Na verdade, chamar de “guerra” é uma forma mais popular de comentar que o terceiro ano da história de poder e família de Armstrong é um incessante jogo de xadrez, agora com efeitos mais drásticos e decisivos do que as partidas anteriores. A busca por apoio e aliados é registrada com uma mistura de desespero e classe que reflete a angústia de se manter no controle da informação (e, por consequência, acima de todos) e a necessidade de permanecer com a imagem pública límpida, seja as investidas de Kendall com o twitter até a propagação midiática do evento, tanto pela ATN, o canal de notícias da Waystar, como por outros meios, revelado no episódio em que Ken decide participar de um programa humorístico com o intuito de alavancar a sua figura pública acima da degradação constante em torno da empresa- algo que a série reafirma ao intercalar a tragédia da ideia do personagem com a chegada do FBI que investiga as instalações da companhia.
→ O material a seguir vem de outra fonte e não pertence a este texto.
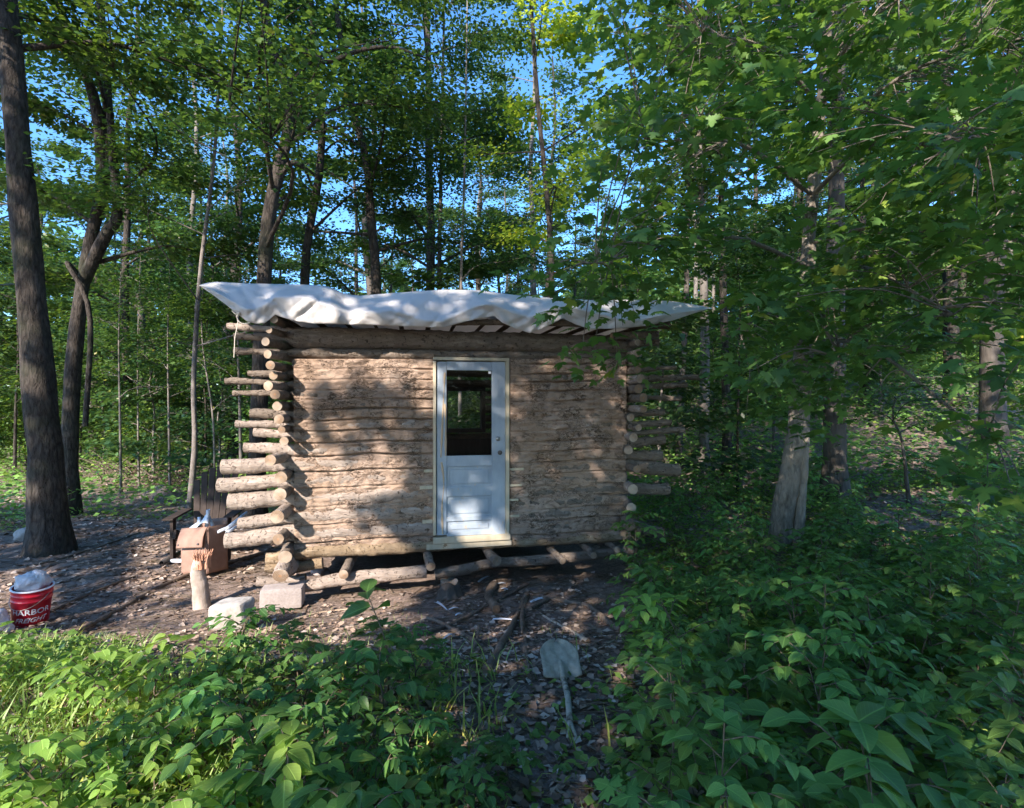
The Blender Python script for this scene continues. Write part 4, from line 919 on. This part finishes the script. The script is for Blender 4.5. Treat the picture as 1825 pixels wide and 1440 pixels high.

Toda a energia do terceiro ano é propositadamente desperdiçada nos primeiros cinco episódios, utilizando todo o arsenal cênico do seriado para corroborar com o tom dramático: a montagem já essencialmente corrida sempre que a obra se encontrava em algum momento decisivo, aqui, tem uma urgência ainda mais cataclísmica, intercalando as movimentações de Kendall em ligações para irmã, Shioban (Sarah Snook) e Frank (Peter Friedman) com as estratégias da equipe de Logan para reverter a situação, seja a escolha apressada de um CEO que substitua o magnata em sua retirada momentânea até as decisões empresariais para reverter a imagem pública da situação. Nesse sentido, a dinâmica imagética do seriado se torna ainda mais próxima dos seus personagens que, repleto de contornos, lidam com as circunstâncias atuais de acordo com suas ambições íntimas ou cooperativas, algo que estabelece vínculos entre algumas das peças centrais do tabuleiro, alguns deles já previamente estabelecidos, enquanto outros são completamente inéditos.
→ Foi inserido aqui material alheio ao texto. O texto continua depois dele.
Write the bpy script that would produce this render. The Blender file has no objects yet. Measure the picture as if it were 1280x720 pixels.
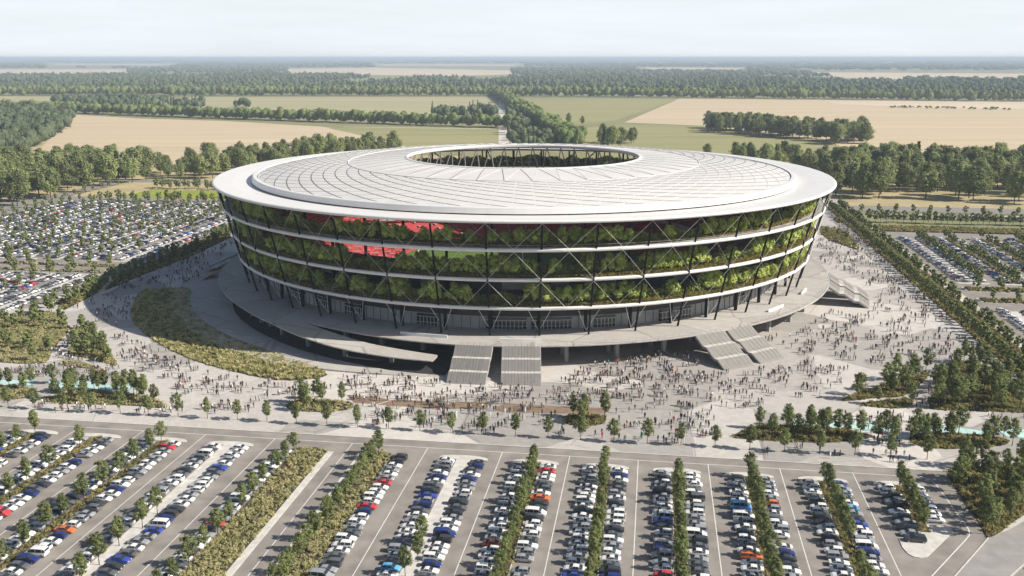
import bpy, bmesh, math, random
import numpy as np
from mathutils import Vector, Matrix
PI = math.pi
rad = math.radians
RNG = np.random.default_rng(7)
random.seed(7)
scene = bpy.context.scene
COL = scene.collection

# ------------------------------------------------------------------ camera and survey frame
CAM_H = 101.5
FOC = 1191.86                 # focal length in pixels of a 1280 wide frame
PITCH = math.atan((360 - 72) / FOC)
_c, _s = math.cos(PITCH), math.sin(PITCH)

def P(px, py, z=0.0):
    """surveyed ground point: where the sight line through a photo point meets height z"""
    v = (360 - py) / FOC
    dy = _c + v * _s
    dz = -_s + v * _c
    k = (z - CAM_H) / dz
    return ((px - 640) / FOC * k, dy * k)

def project(x, y, z):
    z = z - CAM_H
    d = y * _c - z * _s
    u = y * _s + z * _c
    return 640 + FOC * x / d, 360 - FOC * u / d

AX = rad(8.4)                 # the whole site is laid out on a grid turned by 8.4 degrees
EU = (math.sin(AX), math.cos(AX))
EV = (math.cos(AX), -math.sin(AX))

def W(u, v):
    return (EU[0] * u + EV[0] * v, EU[1] * u + EV[1] * v)

def UV(x, y):
    return (x * EU[0] + y * EU[1], x * EV[0] + y * EV[1])

def PP(lst, z=0.0):
    return [P(a, b, z) for a, b in lst]

def WW(u0, u1, v0, v1):
    return [W(u0, v0), W(u0, v1), W(u1, v1), W(u1, v0)]

CX, CY = 5.2, 442.8           # stadium centre

def S(phi, r):                # phi in degrees from the front, positive to the left
    a = rad(phi)
    return (CX - r * math.sin(a), CY - r * math.cos(a))

cam = bpy.data.cameras.new('camera')
cam_o = bpy.data.objects.new('camera', cam)
COL.objects.link(cam_o)
cam.sensor_width = 36
cam.lens = 36 * FOC / 1280
cam.clip_start = 1
cam.clip_end = 200000
cam_o.location = (0, 0, CAM_H)
cam_o.rotation_euler = (PI / 2 - PITCH, 0, 0)
scene.camera = cam_o

# ------------------------------------------------------------------ light and sky
HAZE = 0.000095
SKY_STRENGTH = 0.06
SUN_EL, SUN_AZ = 37.0, 12.0    # azimuth measured from +X towards the camera
sd = Vector((math.cos(rad(SUN_AZ)) * math.cos(rad(SUN_EL)), -math.sin(rad(SUN_AZ)) * math.cos(rad(SUN_EL)), math.sin(rad(SUN_EL))))
sl = bpy.data.lights.new('sun', 'SUN')
sl.energy = 4.6
sl.angle = rad(0.55)
sl.color = (1.0, 0.925, 0.82)
so = bpy.data.objects.new('sun', sl)
COL.objects.link(so)
so.rotation_euler = (-sd).to_track_quat('-Z', 'Y').to_euler()
so.location = (300, -100, 400)

w = bpy.data.worlds.new('World')
scene.world = w
w.use_nodes = True
nt = w.node_tree
nt.nodes.clear()
out = nt.nodes.new('ShaderNodeOutputWorld')
bg = nt.nodes.new('ShaderNodeBackground')
sky = nt.nodes.new('ShaderNodeTexSky')
sky.sky_type = 'NISHITA'
sky.sun_disc = False
sky.sun_elevation = rad(SUN_EL)
sky.sun_rotation = rad(90 + SUN_AZ)
sky.air_density = 1.0
sky.dust_density = 1.5
sky.altitude = 100
tc = nt.nodes.new('ShaderNodeTexCoord')
mp = nt.nodes.new('ShaderNodeMapping')
mp.inputs['Scale'].default_value = (1.4, 1.4, 16)
nz = nt.nodes.new('ShaderNodeTexNoise')
nz.inputs['Scale'].default_value = 3.2
nz.inputs['Detail'].default_value = 7
nz.inputs['Roughness'].default_value = 0.62
rp = nt.nodes.new('ShaderNodeValToRGB')
rp.color_ramp.elements[0].position = 0.3
rp.color_ramp.elements[0].color = (0.87, 0.87, 0.87, 1)
rp.color_ramp.elements[1].position = 0.7
rp.color_ramp.elements[1].color = (1, 1, 1, 1)
sx = nt.nodes.new('ShaderNodeSeparateXYZ')
el = nt.nodes.new('ShaderNodeMapRange')       # the bright veil lies low over the horizon
el.interpolation_type = 'SMOOTHSTEP'
el.inputs['From Min'].default_value = 0.02
el.inputs['From Max'].default_value = 0.24
el.inputs['To Min'].default_value = 1.0
el.inputs['To Max'].default_value = 0.0
mu = nt.nodes.new('ShaderNodeMath')
mu.operation = 'MULTIPLY'
mx = nt.nodes.new('ShaderNodeMix')
mx.data_type = 'RGBA'
mx.inputs['B'].default_value = (10.5, 11.2, 11.7, 1)
bg.inputs['Strength'].default_value = SKY_STRENGTH
L = nt.links.new
L(tc.outputs['Generated'], mp.inputs['Vector'])
L(tc.outputs['Generated'], sx.inputs['Vector'])
L(sx.outputs['Z'], el.inputs['Value'])
L(mp.outputs['Vector'], nz.inputs['Vector'])
L(nz.outputs['Fac'], rp.inputs['Fac'])
L(rp.outputs['Color'], mu.inputs[0])
L(el.outputs['Result'], mu.inputs[1])
L(mu.outputs[0], mx.inputs['Factor'])
L(sky.outputs['Color'], mx.inputs['A'])
L(mx.outputs['Result'], bg.inputs['Color'])
L(bg.outputs['Background'], out.inputs['Surface'])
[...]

Dois arcos que integram essa ideia dos vínculos dramáticos estão ligados a Shiv, a única filha da família e que Sarah Snook encarna com uma determinação que a mantém firme até nas tempestades mais turbulentas. Armstrong e Snook enxergam a figura de poder da personagem ao sempre trabalhar de acordo com suas intenções exclusas; sua linha de raciocínio é uma constante incógnita e mesmo que os zooms e close-ups em seu rosto sejam arrebatadores, tampouco são o suficiente para desvendar as complexidades de uma figura que se revela obstinada e imponente sempre que está em cena, até mesmo nas manobras do irmão em chamá-la para o seu lado no tabuleiro. Complementando isso, temos a insolência de um Kieran Culkin desbocado e perturbado como Roman que, a cada passo narrativo, se fixa como uma personalidade desagradável e conturbada e a fragilidade de um Matthew Macfayden que faz dessa encarnação de Tom a mais frágil e insegura, seja com seu casamento ou em seu papel na empresa.

E é na fragilidade que reside a segunda metade do terceiro ano do seriado: a medida que a narrativa avança, o arco de Kendall se torna cada vez mais irrelevante, seja dentro das lutas pelo poder e influência da Waystar Royco ou no andamento da premissa, algo que se consolida enquanto a obra se aproxima de sua conclusão. É no season finale que Armstrong decide jogar as cartas na mesa e transformar em definitivo a história de glamour da família Roy em uma tragédia, na qual os três irmãos mais novos se veem desolados ao perceberem que o destino hierárquico agora é uma impossibilidade completa. E é nesse ponto que temos a imagem definitiva da temporada: Kendall, Shiv e Roman desesperados em meio a casas antigas, tendo o afeto fraternal para permanecerem fortes em meio ao que virá a seguir.

É nesse ponto que, se antes o ressentimento por cada um deles ou até mesmo o desprezo pela maioria era algo latente e inevitável de ser sentido, Armstrong mostra que, em meio a todos os deméritos, seus personagens são tridimensionais, são figuras que possuem mais do que uma linha única de personalidade. E isso se reflete quando os vemos em desespero, destroçados ao perceberem que não existe mais nada a ser feito. Mais do que uma obra sobre impérios e corridas pelo comando absoluto das engrenagens, Succession é um drama sobre figuras que são mais do que estereótipos fáceis, mas carregam consigo feridas complexas de serem resolvidas. Por isso mesmo que é assustador perceber que, ainda se revelando desprezível em sua persona, até mesmo uma figura como Roman Roy é capaz de demonstrar ternura ao ver Kendall em lágrimas.

Até alguém como Roman Roy é capaz de ter empatia.